Kamis, 06 Februari 2014

Kilas Balik Pemilu 1999 di Aceh Tengah

Sungguh rugi jika orang pada zaman sekarang memilih GOLPUT dari pada menggunakan hak pilihnya. Kita warga negara Indonesia jadi kita harus memilih pemimpin kita. Sungguh munafik jika anda tetap mengaku warga negara Indonesia, tinggal di Indonesia, makan dari hasil bumi Indonesia, kerja di lembaga pemerintah Indonesia dan menikmati gajinya, namun anda memilih GOLPUT. Setiap orang tak ada yang sempurna begitu juga pemimpin kita, dia manusia yang sama dengan kita tapi dia berani menjadi pemimpin negara ini yang sudah jelas-jelas itu tidak mudah. Dan atas keberaniannya itu dia tidak hanya diminta pertanggungjawabannya di dunia, tapi juga di akhirat.
Pemilu 1999 di Aceh masih membekas dalam pikiran saya. Saat itu umur saya masih 10 tahun. Saya memang belum mempunyai hak pilih tapi saya belajar dari pengalaman. Karena adanya reformasi, pemilu yang sejatinya akan diselenggarakan lagi pada tahun 2002 (5 tahun setelah 1997) maka diadakan di tahun 1999. Saat itu Provinsi Aceh sedang ramai-ramainya GAM (Gerakan Aceh Merdeka). Kehidupan politik sangat labil di sana, tidak terkecuali di Kabupaten Aceh Tengah tempat dimana saya dulu tinggal. Dari sekian banyak kabupaten dan kota di Provinsi Serambi Mekah itu, Aceh Tengah memang kabupaten yang paling aman dari kekerasan, namun tidak dengan politik. Tahun 1999 itu nyaris tidak ada pemilu di sana. Kekhawatiran akan bahaya GAM dihari pemilu terus menghantui masyarakat. Sehari sebelum pemilu tidak ada bilik-bilik tempat pemungutan suara, bahkan malamnya para tokoh masyarakat masih mengadakan rapat untuk memutuskan apakah akan ada pemilu atau tidak.
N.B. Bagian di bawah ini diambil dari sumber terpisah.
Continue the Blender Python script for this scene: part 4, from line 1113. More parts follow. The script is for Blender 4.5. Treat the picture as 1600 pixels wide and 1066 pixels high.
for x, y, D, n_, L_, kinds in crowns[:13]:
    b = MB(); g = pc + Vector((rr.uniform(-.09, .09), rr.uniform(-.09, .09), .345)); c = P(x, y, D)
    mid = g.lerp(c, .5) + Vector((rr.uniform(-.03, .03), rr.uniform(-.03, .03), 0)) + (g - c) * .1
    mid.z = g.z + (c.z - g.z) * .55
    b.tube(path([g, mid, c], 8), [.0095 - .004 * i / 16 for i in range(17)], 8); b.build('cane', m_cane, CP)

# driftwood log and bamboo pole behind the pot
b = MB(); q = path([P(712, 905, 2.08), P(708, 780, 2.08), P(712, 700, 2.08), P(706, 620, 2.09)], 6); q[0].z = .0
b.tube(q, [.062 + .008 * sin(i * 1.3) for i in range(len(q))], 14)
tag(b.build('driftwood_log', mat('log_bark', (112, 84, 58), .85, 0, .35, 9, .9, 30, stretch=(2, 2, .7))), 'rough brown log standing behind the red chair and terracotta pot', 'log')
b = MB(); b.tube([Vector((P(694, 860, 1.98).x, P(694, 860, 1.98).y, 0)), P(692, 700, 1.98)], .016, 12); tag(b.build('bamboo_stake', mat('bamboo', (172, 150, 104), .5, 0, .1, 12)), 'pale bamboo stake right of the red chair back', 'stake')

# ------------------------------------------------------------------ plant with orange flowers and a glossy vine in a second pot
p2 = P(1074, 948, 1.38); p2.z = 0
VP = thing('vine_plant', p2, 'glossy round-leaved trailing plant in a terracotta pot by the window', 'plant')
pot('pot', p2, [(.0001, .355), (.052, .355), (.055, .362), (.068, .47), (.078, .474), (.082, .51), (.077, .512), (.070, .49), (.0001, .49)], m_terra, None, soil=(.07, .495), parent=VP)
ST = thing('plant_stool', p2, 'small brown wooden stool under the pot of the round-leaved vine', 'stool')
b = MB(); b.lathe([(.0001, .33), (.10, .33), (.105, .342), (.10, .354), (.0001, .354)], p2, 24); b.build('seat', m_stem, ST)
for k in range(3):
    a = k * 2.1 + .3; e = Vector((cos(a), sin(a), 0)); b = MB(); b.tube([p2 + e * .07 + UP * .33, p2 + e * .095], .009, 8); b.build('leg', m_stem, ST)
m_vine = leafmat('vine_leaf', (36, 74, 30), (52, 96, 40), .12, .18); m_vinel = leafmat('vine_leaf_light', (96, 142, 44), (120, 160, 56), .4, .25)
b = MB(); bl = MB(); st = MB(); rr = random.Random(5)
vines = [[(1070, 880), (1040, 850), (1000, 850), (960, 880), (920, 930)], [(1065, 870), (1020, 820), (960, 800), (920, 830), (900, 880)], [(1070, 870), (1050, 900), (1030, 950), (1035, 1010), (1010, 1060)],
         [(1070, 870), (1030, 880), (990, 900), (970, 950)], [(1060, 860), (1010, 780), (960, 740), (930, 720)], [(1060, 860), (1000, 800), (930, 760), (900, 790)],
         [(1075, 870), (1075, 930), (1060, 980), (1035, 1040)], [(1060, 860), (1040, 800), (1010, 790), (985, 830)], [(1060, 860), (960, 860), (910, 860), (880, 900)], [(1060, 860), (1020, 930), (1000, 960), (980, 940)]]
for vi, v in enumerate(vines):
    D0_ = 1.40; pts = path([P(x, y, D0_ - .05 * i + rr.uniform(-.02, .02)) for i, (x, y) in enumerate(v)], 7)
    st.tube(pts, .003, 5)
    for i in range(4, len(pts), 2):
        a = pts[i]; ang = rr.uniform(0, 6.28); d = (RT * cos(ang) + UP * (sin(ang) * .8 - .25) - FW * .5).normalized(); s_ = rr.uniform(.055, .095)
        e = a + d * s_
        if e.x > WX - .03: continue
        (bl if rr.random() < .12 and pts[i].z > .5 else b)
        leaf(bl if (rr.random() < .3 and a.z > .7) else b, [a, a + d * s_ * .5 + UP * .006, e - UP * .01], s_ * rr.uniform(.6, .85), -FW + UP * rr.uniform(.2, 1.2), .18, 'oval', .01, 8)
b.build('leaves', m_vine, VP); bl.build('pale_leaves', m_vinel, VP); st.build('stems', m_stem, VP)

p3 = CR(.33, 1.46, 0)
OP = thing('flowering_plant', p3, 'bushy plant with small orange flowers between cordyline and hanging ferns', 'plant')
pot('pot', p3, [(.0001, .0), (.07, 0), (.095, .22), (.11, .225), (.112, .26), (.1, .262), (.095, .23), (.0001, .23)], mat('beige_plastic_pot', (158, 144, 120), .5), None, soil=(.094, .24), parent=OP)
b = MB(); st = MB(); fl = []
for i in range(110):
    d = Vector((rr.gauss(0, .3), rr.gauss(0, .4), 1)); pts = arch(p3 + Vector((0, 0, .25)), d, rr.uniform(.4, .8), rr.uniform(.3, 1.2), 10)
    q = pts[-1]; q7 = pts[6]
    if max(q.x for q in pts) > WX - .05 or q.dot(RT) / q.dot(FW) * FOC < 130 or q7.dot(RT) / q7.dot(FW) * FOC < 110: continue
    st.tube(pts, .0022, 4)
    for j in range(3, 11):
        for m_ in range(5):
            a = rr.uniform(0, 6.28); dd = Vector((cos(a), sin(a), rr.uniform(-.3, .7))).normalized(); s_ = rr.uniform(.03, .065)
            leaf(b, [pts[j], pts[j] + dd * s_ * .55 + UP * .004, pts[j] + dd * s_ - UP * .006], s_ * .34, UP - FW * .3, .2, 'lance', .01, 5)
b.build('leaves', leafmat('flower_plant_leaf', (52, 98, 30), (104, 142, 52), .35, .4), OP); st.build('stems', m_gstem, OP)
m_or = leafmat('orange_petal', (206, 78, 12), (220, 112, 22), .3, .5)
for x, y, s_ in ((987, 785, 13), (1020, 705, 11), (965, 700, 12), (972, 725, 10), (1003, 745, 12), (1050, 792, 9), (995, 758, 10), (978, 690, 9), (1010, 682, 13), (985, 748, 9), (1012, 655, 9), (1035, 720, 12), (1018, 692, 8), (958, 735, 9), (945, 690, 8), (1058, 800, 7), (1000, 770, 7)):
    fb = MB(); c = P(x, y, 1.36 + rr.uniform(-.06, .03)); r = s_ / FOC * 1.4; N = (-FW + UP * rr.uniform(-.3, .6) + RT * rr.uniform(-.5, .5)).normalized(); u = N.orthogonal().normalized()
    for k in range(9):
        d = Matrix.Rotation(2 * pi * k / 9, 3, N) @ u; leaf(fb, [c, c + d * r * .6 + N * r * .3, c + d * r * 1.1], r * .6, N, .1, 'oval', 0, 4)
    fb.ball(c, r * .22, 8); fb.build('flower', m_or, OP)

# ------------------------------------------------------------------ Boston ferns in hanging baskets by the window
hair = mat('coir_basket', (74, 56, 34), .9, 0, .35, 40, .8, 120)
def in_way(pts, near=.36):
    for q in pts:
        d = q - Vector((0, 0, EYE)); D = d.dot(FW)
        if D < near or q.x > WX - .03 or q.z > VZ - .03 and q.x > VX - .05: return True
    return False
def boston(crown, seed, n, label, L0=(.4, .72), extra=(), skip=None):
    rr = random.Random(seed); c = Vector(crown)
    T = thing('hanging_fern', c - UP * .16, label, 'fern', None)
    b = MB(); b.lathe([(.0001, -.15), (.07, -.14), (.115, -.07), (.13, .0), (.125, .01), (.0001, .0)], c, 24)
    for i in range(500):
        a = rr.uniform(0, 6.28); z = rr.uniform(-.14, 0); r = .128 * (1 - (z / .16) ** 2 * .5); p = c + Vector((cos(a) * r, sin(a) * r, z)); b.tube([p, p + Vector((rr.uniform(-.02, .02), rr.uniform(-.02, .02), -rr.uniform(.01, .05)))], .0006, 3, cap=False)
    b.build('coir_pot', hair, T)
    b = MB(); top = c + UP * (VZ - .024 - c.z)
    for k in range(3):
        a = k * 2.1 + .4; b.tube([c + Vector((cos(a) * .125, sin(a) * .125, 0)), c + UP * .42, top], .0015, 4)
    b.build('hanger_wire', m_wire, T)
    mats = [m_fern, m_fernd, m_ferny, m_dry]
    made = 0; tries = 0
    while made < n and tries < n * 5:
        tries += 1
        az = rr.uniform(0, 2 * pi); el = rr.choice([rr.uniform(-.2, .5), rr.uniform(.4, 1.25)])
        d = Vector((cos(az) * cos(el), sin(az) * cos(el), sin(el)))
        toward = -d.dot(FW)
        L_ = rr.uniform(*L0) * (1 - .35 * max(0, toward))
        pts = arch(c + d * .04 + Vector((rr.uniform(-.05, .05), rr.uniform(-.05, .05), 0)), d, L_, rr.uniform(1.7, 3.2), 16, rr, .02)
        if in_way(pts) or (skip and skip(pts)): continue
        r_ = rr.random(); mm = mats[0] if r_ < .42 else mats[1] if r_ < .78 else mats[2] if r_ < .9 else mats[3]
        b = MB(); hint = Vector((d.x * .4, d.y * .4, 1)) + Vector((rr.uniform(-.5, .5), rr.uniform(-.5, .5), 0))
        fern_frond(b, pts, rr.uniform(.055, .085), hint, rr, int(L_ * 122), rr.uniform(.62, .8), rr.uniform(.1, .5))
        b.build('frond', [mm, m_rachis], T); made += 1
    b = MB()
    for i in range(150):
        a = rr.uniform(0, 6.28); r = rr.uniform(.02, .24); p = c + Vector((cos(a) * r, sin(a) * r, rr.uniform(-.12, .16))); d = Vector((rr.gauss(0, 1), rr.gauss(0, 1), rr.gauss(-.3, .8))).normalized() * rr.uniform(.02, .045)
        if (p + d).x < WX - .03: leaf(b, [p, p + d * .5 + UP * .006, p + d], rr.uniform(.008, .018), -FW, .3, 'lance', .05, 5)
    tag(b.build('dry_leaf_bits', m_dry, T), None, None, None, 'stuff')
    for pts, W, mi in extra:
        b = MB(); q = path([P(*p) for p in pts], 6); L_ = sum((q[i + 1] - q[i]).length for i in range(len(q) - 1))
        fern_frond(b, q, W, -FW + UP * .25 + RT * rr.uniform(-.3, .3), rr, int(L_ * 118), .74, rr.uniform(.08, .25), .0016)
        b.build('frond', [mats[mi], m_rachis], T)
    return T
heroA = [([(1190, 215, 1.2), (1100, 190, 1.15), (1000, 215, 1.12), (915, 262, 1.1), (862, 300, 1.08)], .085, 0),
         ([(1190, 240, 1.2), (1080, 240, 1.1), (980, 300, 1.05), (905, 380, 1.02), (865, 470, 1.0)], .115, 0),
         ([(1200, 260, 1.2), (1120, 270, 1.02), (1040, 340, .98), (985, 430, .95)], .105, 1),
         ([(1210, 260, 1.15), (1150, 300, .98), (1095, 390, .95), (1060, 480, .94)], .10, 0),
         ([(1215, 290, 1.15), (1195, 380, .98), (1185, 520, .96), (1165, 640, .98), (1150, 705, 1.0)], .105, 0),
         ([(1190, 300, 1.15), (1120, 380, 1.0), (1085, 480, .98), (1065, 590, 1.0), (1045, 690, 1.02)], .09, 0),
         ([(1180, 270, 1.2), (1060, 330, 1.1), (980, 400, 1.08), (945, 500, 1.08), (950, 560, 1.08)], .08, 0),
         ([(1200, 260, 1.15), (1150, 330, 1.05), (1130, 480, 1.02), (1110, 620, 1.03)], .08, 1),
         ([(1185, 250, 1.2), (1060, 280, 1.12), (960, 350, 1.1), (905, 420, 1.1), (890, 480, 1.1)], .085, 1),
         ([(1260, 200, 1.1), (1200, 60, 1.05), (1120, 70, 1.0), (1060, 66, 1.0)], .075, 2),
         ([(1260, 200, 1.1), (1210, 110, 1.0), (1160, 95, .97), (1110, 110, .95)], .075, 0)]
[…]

Dari musyawarah itu memutuskan pemilu tetap berlangsung namun tidak di desa kami, Desa Wihnareh. Pemilu dilaksanakan di Desa Simpang Kelaping selaku ibukota Kecamatan Pegasing.
Keesokan harinya, berduyun-duyun masyarakat Kecamatan Pegasing menuju ke Desa Simpang Kelaping. Jarak Desa Wihnareh dengan Desa Simpang Kelaping cukup jauh, sekitar 3 Km namun mereka tetap menggunakan hak pilihnya meski beberapa dari mereka harus berjalan kaki. Kami para pendatang dari luar daerah, orang yang keamanannya terganggu tetap saja memperjuangkan hak pilih kami.
Berhubung lokasinya yang jauh dan faktor keamanan, kami selaku anak-anak juga turut serta ke Desa Simpang Kelaping. Untung saja, tetangga saya ada yang punya mobil sehingga kami bisa ikut menumpang. Sesampainya di Desa Simpang Kelaping, kami para anak-anak tinggal di dalam mobil dalam kondisi tertutup rawat, tak seorang pun dari kami boleh keluar. Rasa dag-dig-dug terus menghantui kami. Tempat parkir mobil ini  berjarak sekitar 200 meter dari TPS. Mobil itu berisi lebih dari 5 orang anak kecil: saya, kakak saya, adik saya yang masih bayi, dan 3 orang anak kecil lainnya.
Area persawahan bekan panen di Desa Simpang Kelaping pun di sulap menjadi area TPS massal. Ada beberapa TPS di sana. Masing-masing desa membangun satu TPS mereka. Suasana tegang menyelimuti masyarakat saat berlangsungnya pemungutan suara. Berbeda jauh dengan pemilu tahun 1997 dimana TPS masih berada di desa masing-masing.

Semoga cerita ini bermanfaat dan membuat Anda yang berencana GOLPUT untuk berpikir kembali.